Some of those men were fortunate not to fall after losing records in May, but that kind of luck comes with teeth. Staying high keeps a wrestler near the special ranks; it also means the road to a kachi-koshi is packed with elite opponents. For the division, Nagoya is a sorting event. Aonishiki’s result decides whether the ozeki line gains back a major name, Wakatakakage can turn a championship into sustained rank pressure, and the joi either produces a challenger or chews up another batch of hopefuls.

Storyline Nagoya angle
Aonishiki Dropped from ozeki to sekiwake after 7-8 in March and missing May.

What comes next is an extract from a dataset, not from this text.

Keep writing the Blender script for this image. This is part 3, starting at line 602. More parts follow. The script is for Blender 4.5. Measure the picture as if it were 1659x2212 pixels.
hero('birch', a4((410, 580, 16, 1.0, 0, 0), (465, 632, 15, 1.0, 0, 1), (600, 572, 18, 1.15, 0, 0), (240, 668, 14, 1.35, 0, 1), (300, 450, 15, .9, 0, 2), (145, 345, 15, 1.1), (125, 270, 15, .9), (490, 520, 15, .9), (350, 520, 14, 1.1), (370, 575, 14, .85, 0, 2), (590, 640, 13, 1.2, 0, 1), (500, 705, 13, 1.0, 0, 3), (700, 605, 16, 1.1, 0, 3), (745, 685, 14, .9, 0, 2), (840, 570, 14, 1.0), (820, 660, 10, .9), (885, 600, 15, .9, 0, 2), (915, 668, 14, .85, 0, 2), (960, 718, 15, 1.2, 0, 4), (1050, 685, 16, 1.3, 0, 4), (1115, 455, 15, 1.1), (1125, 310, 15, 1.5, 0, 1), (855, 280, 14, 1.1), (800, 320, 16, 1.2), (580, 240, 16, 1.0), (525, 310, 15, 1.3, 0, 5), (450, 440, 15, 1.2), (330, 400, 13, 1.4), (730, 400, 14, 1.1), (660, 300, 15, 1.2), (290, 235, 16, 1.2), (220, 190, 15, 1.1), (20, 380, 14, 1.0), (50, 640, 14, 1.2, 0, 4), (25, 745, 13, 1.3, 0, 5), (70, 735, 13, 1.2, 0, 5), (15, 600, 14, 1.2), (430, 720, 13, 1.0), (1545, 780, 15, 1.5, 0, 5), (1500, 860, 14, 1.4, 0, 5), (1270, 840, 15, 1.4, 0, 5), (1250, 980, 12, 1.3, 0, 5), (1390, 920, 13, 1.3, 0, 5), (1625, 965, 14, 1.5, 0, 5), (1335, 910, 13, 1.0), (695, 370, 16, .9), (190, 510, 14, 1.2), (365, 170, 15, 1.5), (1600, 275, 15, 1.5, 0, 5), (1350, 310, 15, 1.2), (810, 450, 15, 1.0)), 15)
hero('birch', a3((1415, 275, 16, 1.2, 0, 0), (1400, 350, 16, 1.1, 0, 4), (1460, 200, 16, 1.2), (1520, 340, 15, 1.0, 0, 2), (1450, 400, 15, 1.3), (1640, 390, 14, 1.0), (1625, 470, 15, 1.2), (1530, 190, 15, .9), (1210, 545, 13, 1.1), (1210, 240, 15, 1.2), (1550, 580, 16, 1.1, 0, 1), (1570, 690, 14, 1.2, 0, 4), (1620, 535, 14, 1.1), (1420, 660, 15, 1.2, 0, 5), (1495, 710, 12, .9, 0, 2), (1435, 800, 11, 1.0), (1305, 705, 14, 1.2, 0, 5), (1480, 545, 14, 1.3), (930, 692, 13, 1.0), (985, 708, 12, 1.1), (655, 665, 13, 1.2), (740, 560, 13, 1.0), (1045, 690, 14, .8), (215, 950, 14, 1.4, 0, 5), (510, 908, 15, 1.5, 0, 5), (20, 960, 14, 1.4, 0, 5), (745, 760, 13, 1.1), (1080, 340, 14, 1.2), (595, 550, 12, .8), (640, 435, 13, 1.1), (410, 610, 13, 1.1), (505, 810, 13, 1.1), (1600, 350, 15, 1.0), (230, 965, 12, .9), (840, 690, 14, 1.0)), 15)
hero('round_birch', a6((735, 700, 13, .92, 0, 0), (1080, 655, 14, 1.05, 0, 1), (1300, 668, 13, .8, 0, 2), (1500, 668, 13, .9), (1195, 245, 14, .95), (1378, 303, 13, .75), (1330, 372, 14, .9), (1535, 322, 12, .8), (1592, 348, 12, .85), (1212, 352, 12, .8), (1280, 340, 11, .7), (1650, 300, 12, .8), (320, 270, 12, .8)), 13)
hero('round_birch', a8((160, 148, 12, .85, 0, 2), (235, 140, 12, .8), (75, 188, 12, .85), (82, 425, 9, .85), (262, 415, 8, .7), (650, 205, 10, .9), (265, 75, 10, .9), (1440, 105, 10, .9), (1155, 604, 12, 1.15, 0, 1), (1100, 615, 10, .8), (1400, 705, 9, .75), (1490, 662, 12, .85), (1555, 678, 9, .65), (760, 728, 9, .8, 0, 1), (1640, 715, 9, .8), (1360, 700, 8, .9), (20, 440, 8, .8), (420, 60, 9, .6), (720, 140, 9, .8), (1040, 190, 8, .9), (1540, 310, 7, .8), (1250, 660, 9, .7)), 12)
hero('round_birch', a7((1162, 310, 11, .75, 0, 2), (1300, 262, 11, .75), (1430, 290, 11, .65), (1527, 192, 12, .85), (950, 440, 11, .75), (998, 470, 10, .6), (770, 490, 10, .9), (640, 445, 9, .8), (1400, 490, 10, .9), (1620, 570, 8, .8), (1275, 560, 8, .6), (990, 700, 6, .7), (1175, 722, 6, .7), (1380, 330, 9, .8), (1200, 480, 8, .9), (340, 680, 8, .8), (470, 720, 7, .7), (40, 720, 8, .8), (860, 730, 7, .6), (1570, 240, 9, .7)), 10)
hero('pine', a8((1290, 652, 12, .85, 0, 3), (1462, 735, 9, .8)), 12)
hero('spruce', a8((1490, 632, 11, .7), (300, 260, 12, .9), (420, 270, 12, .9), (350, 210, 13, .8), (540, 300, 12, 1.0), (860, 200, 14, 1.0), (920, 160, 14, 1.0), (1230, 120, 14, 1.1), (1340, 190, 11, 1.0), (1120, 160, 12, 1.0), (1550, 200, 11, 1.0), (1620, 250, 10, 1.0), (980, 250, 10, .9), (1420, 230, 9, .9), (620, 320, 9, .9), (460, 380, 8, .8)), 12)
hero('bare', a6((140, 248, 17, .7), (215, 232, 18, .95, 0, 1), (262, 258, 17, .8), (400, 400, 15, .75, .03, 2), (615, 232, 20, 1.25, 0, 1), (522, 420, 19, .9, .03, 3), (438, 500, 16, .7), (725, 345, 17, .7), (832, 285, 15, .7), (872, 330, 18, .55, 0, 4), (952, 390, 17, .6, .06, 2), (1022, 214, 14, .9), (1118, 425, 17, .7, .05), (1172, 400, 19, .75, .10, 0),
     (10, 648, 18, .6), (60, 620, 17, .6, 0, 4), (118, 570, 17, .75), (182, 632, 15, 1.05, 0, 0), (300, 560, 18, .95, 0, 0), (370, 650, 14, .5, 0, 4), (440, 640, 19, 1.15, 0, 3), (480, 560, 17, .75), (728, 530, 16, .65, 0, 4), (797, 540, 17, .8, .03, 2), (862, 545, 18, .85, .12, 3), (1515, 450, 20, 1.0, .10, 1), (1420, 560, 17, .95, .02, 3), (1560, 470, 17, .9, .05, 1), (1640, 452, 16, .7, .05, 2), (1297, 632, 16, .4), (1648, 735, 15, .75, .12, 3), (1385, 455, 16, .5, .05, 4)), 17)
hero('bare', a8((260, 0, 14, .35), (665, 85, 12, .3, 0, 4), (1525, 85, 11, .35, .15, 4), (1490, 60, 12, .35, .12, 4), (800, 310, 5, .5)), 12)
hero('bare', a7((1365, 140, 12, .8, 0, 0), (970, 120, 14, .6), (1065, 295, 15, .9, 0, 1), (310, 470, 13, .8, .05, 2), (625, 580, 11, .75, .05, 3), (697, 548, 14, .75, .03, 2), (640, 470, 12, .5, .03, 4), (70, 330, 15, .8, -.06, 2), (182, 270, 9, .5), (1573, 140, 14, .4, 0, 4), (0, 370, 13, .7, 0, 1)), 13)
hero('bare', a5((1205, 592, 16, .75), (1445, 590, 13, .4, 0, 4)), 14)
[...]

Wakatakakage Arrives at sekiwake after a 12-3 title-winning May from komusubi.
Atamifuji Retains sekiwake after going 9-6 in his first tournament at the rank.
Kotoshoho Also stays at sekiwake following a 9-6 May performance.
Kazuma Debuts in makuuchi after winning the juryo championship and enters as the heaviest top-division wrestler.
Tamawashi Falls to juryo after a record-setting top-division career run built on extraordinary durability.

The promotion group gives the lower half of makuuchi fresh weight. Takerufuji is back after an 11-4 May in juryo, still carrying the memory of his stunning 2024 top-division debut title. Onokatsu returns immediately after one tournament down. Kazuma and Daiseizan make their first appearances in the top flight, with Daiseizan becoming the second Chinese-born wrestler to reach makuuchi after his stablemaster Arashio, formerly Sokokurai. Four men rose, so four went out: Tamawashi, Tokihayate, Oshoumi and Ryuden. Tamawashi leaves the top division at 41 after holding the records for 1,793 consecutive career bouts without an injury absence and 1,497 makuuchi bouts.